◆ **Exercise description**
All of the material should be reproduced exactly, with pictures left out.

◆ **Source excerpt**
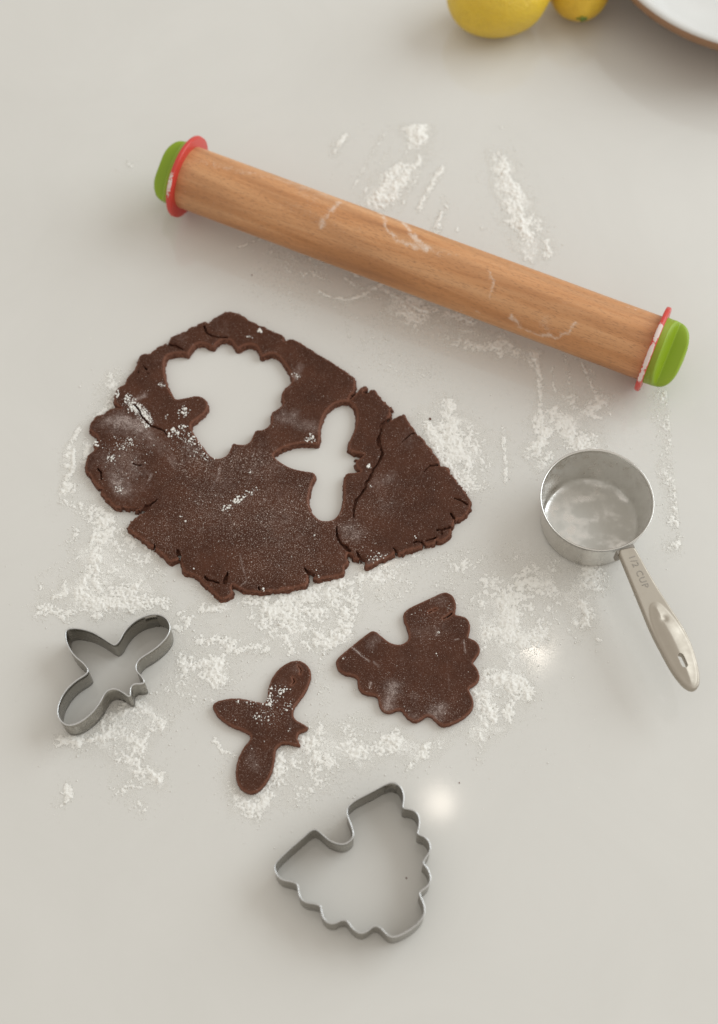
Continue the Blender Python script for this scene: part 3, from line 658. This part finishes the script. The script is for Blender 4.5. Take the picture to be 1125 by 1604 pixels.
# fold where the handle meets the rim
hn = (at(Z8([(85, 140)]), HZ)[0]-CC); hd = at(Z8([(120, 112)]), HZ)[0]-CC; hdir = hd/np.linalg.norm(hd)
sd_ = np.array([-hdir[1], hdir[0]])
c0 = hdir*(CR+.10)
P4 = [c0+hdir*x+sd_*y for x, y in ((-.06, -.62), (.22, -.62), (.22, .62), (-.06, .62))]
V = np.concatenate([np.c_[P4, np.full(4, CH-1.3)], np.c_[P4, np.full(4, HZ-.09)]])
new_mesh('bracket', V, np.array([[3, 2, 1, 0], [4, 5, 6, 7], [0, 1, 5, 4], [1, 2, 6, 5], [2, 3, 7, 6], [3, 0, 4, 7]]), M_INK, cup, False)
# engraved capacity
tc = bpy.data.curves.new('lettering', 'FONT'); tc.body = '1/2 CUP'; tc.size = .62*U; tc.extrude = .01*U; tc.align_x = 'CENTER'; tc.align_y = 'CENTER'; tc.space_character = 1.15; tc.resolution_u = 3
to = bpy.data.objects.new('lettering_text', tc); col.objects.link(to)
dg = bpy.context.evaluated_depsgraph_get(); dg.update()
lm = bpy.data.meshes.new_from_object(to.evaluated_get(dg)); lm.materials.clear(); lm.materials.append(M_INK); lm.name = 'lettering'
bpy.data.objects.remove(to)
lo = bpy.data.objects.new('lettering', lm); col.objects.link(lo); lo.parent = handle
a_, b_ = at(Z8([(170, 180)]), HZ)[0]-CC, at(Z8([(320, 500)]), HZ)[0]-CC; mid = (a_+b_)/2; dv = b_-a_
lo.location = (mid[0]*U, mid[1]*U, (HZ+.004)*U); lo.rotation_euler = (0, 0, math.atan2(dv[1], dv[0]))

# ------------------------------------------------------------------ lemons
def lemon(name, px, z, axis, ra, rb, tip, mat, label, stem=None, tips=(1, 1)):
    c = at([px], z)[0]; root = empty(name, (c[0], c[1], 0)); tag(root, label, 'lemon')
    n, m = 56, 64; t = np.linspace(0, np.pi, n); V = []
    ax = Vector(axis).normalized(); b = ax.cross(Vector((0, 0, 1)) if abs(ax.z) < .9 else Vector((1, 0, 0))).normalized(); d = ax.cross(b)
    for u in t:
        x = math.cos(u)*ra; r = math.sin(u)**.92*rb
        k = tip*math.exp(-(u/.26)**2)*tips[0]-tip*math.exp(-((math.pi-u)/.26)**2)*tips[1]; x += k
        for v in np.linspace(0, 2*np.pi, m, endpoint=False):
            rr = r*(1+.012*math.sin(3*v+u*2)+.01*math.sin(5*v-3*u))
            p = ax*x+b*(rr*math.cos(v))+d*(rr*math.sin(v)); V.append((p.x, p.y, p.z+z))
    i, j = np.meshgrid(np.arange(n-1), np.arange(m), indexing='ij')
    q = np.stack([i*m+j, i*m+(j+1) % m, (i+1)*m+(j+1) % m, (i+1)*m+j], -1).reshape(-1, 4)
    new_mesh('peel', V, q, mat, root)
    if stem:
        e = ax*(ra+tip*.85); k = 14
        s = lumps('stem_scar', np.array([(e.x+rng.normal(0, .14), e.y+rng.normal(0, .06), e.z+z+rng.normal(0, .14)) for _ in range(k)]), rng.uniform(.12, .2, k), stem, .9, .4, root)
    return root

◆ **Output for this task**
Continue the Blender Python script for this scene: part 3, from line 658. This part finishes the script. The script is for Blender 4.5. Take the picture to be 1125 by 1604 pixels.
# fold where the handle meets the rim
hn = (at(Z8([(85, 140)]), HZ)[0]-CC); hd = at(Z8([(120, 112)]), HZ)[0]-CC; hdir = hd/np.linalg.norm(hd)
sd_ = np.array([-hdir[1], hdir[0]])
c0 = hdir*(CR+.10)
P4 = [c0+hdir*x+sd_*y for x, y in ((-.06, -.62), (.22, -.62), (.22, .62), (-.06, .62))]
V = np.concatenate([np.c_[P4, np.full(4, CH-1.3)], np.c_[P4, np.full(4, HZ-.09)]])
new_mesh('bracket', V, np.array([[3, 2, 1, 0], [4, 5, 6, 7], [0, 1, 5, 4], [1, 2, 6, 5], [2, 3, 7, 6], [3, 0, 4, 7]]), M_INK, cup, False)
# engraved capacity
tc = bpy.data.curves.new('lettering', 'FONT'); tc.body = '1/2 CUP'; tc.size = .62*U; tc.extrude = .01*U; tc.align_x = 'CENTER'; tc.align_y = 'CENTER'; tc.space_character = 1.15; tc.resolution_u = 3
to = bpy.data.objects.new('lettering_text', tc); col.objects.link(to)
dg = bpy.context.evaluated_depsgraph_get(); dg.update()
lm = bpy.data.meshes.new_from_object(to.evaluated_get(dg)); lm.materials.clear(); lm.materials.append(M_INK); lm.name = 'lettering'
bpy.data.objects.remove(to)
lo = bpy.data.objects.new('lettering', lm); col.objects.link(lo); lo.parent = handle
a_, b_ = at(Z8([(170, 180)]), HZ)[0]-CC, at(Z8([(320, 500)]), HZ)[0]-CC; mid = (a_+b_)/2; dv = b_-a_
lo.location = (mid[0]*U, mid[1]*U, (HZ+.004)*U); lo.rotation_euler = (0, 0, math.atan2(dv[1], dv[0]))

# ------------------------------------------------------------------ lemons
def lemon(name, px, z, axis, ra, rb, tip, mat, label, stem=None, tips=(1, 1)):
    c = at([px], z)[0]; root = empty(name, (c[0], c[1], 0)); tag(root, label, 'lemon')
    n, m = 56, 64; t = np.linspace(0, np.pi, n); V = []
    ax = Vector(axis).normalized(); b = ax.cross(Vector((0, 0, 1)) if abs(ax.z) < .9 else Vector((1, 0, 0))).normalized(); d = ax.cross(b)
    for u in t:
        x = math.cos(u)*ra; r = math.sin(u)**.92*rb
        k = tip*math.exp(-(u/.26)**2)*tips[0]-tip*math.exp(-((math.pi-u)/.26)**2)*tips[1]; x += k
        for v in np.linspace(0, 2*np.pi, m, endpoint=False):
            rr = r*(1+.012*math.sin(3*v+u*2)+.01*math.sin(5*v-3*u))
            p = ax*x+b*(rr*math.cos(v))+d*(rr*math.sin(v)); V.append((p.x, p.y, p.z+z))
    i, j = np.meshgrid(np.arange(n-1), np.arange(m), indexing='ij')
    q = np.stack([i*m+j, i*m+(j+1) % m, (i+1)*m+(j+1) % m, (i+1)*m+j], -1).reshape(-1, 4)
    new_mesh('peel', V, q, mat, root)
    if stem:
        e = ax*(ra+tip*.85); k = 14
        s = lumps('stem_scar', np.array([(e.x+rng.normal(0, .14), e.y+rng.normal(0, .06), e.z+z+rng.normal(0, .14)) for _ in range(k)]), rng.uniform(.12, .2, k), stem, .9, .4, root)
    return root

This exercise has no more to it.